▶ **Task objective**
Quote the entries below from the line with "Write part 2" through the line with "pts = []; edges = []", both ends included, and only those lines.

+++++

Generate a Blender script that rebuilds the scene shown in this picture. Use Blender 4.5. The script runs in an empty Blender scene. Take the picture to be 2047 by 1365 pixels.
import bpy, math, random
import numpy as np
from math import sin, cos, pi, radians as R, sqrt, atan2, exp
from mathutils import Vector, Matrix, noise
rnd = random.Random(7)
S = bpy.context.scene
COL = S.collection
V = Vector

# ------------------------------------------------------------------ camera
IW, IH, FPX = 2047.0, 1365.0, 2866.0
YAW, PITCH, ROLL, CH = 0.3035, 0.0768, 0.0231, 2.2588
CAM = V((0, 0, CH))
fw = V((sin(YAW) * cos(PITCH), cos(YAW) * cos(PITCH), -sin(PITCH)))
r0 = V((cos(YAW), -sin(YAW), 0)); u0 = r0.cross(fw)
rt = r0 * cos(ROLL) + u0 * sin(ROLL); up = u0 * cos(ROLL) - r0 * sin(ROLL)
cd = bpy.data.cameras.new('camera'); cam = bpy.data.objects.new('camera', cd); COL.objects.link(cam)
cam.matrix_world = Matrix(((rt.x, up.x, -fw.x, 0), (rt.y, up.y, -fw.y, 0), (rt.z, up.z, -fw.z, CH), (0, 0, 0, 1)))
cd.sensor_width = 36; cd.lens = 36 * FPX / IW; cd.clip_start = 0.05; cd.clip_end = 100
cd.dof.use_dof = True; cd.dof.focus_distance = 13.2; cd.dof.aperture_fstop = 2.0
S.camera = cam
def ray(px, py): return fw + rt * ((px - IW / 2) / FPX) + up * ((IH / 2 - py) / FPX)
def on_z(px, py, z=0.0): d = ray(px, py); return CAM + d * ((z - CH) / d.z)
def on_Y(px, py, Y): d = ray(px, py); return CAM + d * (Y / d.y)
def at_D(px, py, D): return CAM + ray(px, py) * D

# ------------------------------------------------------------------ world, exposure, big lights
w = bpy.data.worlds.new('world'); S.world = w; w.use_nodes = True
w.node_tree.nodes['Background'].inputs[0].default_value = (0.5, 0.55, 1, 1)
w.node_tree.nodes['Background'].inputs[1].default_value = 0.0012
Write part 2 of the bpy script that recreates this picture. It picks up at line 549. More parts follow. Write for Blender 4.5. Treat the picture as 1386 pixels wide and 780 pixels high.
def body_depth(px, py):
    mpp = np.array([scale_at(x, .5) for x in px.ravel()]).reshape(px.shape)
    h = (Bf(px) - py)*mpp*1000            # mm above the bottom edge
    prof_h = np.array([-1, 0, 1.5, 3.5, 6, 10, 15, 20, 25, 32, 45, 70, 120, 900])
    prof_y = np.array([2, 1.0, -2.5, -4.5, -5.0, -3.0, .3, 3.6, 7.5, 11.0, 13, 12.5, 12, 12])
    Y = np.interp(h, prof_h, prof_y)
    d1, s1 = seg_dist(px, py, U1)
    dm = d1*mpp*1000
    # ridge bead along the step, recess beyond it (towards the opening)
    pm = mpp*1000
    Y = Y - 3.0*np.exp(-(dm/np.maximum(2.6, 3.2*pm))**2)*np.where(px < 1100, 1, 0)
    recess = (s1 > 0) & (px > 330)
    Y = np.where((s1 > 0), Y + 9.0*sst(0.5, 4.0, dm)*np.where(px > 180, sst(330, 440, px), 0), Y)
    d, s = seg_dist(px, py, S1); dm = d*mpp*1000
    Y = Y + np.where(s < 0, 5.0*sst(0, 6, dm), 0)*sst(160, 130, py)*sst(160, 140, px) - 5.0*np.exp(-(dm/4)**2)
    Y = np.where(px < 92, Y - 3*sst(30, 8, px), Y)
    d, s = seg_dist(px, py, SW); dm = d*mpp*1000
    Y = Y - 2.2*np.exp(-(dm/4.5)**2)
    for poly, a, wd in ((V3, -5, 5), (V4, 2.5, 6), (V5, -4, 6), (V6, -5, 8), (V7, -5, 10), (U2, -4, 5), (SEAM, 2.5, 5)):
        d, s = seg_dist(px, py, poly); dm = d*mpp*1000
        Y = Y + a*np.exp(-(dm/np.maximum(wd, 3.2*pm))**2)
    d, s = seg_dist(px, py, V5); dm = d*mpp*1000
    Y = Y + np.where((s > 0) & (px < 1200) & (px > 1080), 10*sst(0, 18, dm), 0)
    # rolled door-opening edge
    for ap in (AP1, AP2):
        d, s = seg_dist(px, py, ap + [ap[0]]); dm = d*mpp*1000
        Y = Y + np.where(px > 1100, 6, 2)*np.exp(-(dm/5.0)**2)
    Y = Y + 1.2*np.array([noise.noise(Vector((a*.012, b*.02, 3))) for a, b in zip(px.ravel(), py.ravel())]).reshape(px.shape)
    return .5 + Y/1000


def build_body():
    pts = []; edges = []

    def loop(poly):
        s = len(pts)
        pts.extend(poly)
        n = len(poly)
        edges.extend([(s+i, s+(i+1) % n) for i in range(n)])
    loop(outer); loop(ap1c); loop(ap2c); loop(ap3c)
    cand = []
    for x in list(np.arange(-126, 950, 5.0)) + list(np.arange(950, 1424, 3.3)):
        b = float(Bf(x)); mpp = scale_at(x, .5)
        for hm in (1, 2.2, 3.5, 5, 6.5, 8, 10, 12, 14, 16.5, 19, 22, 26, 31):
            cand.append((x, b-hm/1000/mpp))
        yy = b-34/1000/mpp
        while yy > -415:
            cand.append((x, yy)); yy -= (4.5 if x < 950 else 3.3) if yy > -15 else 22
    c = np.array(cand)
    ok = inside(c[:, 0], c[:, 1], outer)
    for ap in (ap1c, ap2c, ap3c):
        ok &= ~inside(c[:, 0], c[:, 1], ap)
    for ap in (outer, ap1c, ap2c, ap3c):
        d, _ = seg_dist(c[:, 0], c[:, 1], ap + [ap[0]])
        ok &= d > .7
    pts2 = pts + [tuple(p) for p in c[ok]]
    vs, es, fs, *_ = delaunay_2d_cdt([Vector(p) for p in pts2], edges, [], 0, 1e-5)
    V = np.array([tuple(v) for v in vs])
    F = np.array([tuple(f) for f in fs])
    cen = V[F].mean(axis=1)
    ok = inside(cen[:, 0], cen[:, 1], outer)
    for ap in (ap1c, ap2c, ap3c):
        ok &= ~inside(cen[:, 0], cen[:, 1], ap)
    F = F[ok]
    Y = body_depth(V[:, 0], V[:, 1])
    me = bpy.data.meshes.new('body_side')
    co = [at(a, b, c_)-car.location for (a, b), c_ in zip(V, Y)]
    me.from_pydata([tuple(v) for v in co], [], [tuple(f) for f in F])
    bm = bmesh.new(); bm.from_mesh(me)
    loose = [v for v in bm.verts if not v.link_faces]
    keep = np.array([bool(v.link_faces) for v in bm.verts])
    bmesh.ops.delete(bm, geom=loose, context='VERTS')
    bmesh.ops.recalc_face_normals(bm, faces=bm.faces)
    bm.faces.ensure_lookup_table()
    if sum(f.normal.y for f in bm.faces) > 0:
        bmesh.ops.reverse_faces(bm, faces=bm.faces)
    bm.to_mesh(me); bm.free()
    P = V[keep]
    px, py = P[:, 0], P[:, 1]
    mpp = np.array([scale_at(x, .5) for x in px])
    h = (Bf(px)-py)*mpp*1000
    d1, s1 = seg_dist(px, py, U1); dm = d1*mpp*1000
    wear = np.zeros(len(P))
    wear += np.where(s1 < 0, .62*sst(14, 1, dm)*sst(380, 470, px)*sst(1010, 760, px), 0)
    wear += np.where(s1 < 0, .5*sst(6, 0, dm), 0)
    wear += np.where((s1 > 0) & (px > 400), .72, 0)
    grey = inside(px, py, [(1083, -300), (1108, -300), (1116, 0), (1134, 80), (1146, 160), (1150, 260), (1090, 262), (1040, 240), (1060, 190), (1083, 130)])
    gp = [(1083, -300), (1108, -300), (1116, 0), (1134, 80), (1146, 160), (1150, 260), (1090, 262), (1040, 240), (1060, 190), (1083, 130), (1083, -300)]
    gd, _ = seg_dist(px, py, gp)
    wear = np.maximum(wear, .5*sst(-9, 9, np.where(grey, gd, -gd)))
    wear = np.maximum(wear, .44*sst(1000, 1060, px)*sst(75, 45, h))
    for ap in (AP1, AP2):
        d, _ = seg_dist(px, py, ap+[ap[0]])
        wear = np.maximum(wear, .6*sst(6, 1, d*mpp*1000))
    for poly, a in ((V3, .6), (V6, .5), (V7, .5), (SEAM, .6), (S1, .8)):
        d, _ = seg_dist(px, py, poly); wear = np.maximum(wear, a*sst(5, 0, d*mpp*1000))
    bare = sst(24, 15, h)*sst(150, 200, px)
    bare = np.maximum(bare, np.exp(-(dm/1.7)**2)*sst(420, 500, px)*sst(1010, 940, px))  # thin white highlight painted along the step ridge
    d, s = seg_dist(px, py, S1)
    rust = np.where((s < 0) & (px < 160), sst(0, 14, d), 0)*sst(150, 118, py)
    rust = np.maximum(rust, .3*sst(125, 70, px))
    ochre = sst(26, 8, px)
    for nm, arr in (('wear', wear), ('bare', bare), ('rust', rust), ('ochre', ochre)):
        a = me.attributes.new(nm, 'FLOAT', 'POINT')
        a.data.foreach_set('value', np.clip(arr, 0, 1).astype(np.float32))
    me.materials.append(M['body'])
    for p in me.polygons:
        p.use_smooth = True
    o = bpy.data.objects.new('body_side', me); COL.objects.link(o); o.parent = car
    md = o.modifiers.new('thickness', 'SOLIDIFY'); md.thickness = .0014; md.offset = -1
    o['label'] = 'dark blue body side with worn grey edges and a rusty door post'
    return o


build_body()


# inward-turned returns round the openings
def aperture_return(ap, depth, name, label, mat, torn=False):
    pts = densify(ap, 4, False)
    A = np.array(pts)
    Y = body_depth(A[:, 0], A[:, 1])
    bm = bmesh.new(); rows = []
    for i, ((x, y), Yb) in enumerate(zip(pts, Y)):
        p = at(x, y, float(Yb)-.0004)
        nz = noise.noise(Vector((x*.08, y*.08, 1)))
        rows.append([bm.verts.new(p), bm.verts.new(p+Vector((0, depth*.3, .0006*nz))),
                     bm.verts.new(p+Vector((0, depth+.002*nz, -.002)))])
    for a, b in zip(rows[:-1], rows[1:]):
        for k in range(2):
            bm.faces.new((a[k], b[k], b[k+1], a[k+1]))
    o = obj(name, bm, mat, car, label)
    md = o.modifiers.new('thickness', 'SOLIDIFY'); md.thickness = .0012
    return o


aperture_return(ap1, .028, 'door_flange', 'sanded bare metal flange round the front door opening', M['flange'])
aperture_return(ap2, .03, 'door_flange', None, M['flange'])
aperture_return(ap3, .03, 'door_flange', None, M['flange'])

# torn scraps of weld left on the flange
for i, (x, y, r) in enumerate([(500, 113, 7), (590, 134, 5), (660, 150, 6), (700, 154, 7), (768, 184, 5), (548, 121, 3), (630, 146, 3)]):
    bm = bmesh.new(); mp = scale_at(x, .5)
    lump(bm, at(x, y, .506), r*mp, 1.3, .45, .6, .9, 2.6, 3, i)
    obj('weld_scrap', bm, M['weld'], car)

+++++

▶ **Correct result**
Write part 2 of the bpy script that recreates this picture. It picks up at line 549. More parts follow. Write for Blender 4.5. Treat the picture as 1386 pixels wide and 780 pixels high.
def body_depth(px, py):
    mpp = np.array([scale_at(x, .5) for x in px.ravel()]).reshape(px.shape)
    h = (Bf(px) - py)*mpp*1000            # mm above the bottom edge
    prof_h = np.array([-1, 0, 1.5, 3.5, 6, 10, 15, 20, 25, 32, 45, 70, 120, 900])
    prof_y = np.array([2, 1.0, -2.5, -4.5, -5.0, -3.0, .3, 3.6, 7.5, 11.0, 13, 12.5, 12, 12])
    Y = np.interp(h, prof_h, prof_y)
    d1, s1 = seg_dist(px, py, U1)
    dm = d1*mpp*1000
    # ridge bead along the step, recess beyond it (towards the opening)
    pm = mpp*1000
    Y = Y - 3.0*np.exp(-(dm/np.maximum(2.6, 3.2*pm))**2)*np.where(px < 1100, 1, 0)
    recess = (s1 > 0) & (px > 330)
    Y = np.where((s1 > 0), Y + 9.0*sst(0.5, 4.0, dm)*np.where(px > 180, sst(330, 440, px), 0), Y)
    d, s = seg_dist(px, py, S1); dm = d*mpp*1000
    Y = Y + np.where(s < 0, 5.0*sst(0, 6, dm), 0)*sst(160, 130, py)*sst(160, 140, px) - 5.0*np.exp(-(dm/4)**2)
    Y = np.where(px < 92, Y - 3*sst(30, 8, px), Y)
    d, s = seg_dist(px, py, SW); dm = d*mpp*1000
    Y = Y - 2.2*np.exp(-(dm/4.5)**2)
    for poly, a, wd in ((V3, -5, 5), (V4, 2.5, 6), (V5, -4, 6), (V6, -5, 8), (V7, -5, 10), (U2, -4, 5), (SEAM, 2.5, 5)):
        d, s = seg_dist(px, py, poly); dm = d*mpp*1000
        Y = Y + a*np.exp(-(dm/np.maximum(wd, 3.2*pm))**2)
    d, s = seg_dist(px, py, V5); dm = d*mpp*1000
    Y = Y + np.where((s > 0) & (px < 1200) & (px > 1080), 10*sst(0, 18, dm), 0)
    # rolled door-opening edge
    for ap in (AP1, AP2):
        d, s = seg_dist(px, py, ap + [ap[0]]); dm = d*mpp*1000
        Y = Y + np.where(px > 1100, 6, 2)*np.exp(-(dm/5.0)**2)
    Y = Y + 1.2*np.array([noise.noise(Vector((a*.012, b*.02, 3))) for a, b in zip(px.ravel(), py.ravel())]).reshape(px.shape)
    return .5 + Y/1000


def build_body():
    pts = []; edges = []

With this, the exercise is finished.